When writing, students should avoid turning evaluation into a list of complaints. A strong evaluation is balanced. It identifies weaknesses, but it also explains why the project is still meaningful. That shows maturity and understanding. ✍️
Conclusion
Evaluating the Inquiry Project means judging the quality, fairness, and usefulness of the whole investigation. It includes checking the research question, methods, sources, analysis, conclusions, and ethical choices. It also means recognizing the impact of digital systems on people and communities.
In IB Digital Society SL, evaluation is essential because digital issues are complex and changing. A strong inquiry does not pretend to know everything. Instead, it shows clear thinking, careful evidence use, and honest reflection on limitations. When students evaluates well, the project becomes more than a collection of facts. It becomes a thoughtful response to a real digital society issue. 🌍
Study Notes
- Evaluation is a reasoned judgment about the quality and effectiveness of an inquiry.
- Key terms include $validity$, $reliability$, $bias$, $evidence$, $conclusion$, and $limitation$.
- A focused research question helps the inquiry stay clear and manageable.

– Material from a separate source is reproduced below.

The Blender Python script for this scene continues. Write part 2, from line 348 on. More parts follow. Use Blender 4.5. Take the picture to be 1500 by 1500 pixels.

- Good evaluation checks whether sources are trustworthy, current, varied, and relevant.
- Bias can appear through missing viewpoints, selective examples, or one-sided language.
- Strong analysis goes beyond summary and explains patterns, comparisons, and significance.
- Conclusions should follow from the evidence and answer the inquiry question.
- Digital systems should be evaluated for their impact on individuals, communities, access, privacy, and fairness.
- Ethical evaluation considers consent, privacy, representation, and harm.
- Clear writing uses precise language such as “suggests” or “indicates” instead of unsupported certainty.
- A strong inquiry evaluation includes strengths, weaknesses, and realistic improvements.
- Evaluation connects the entire Inquiry Project and shows critical thinking about digital society issues.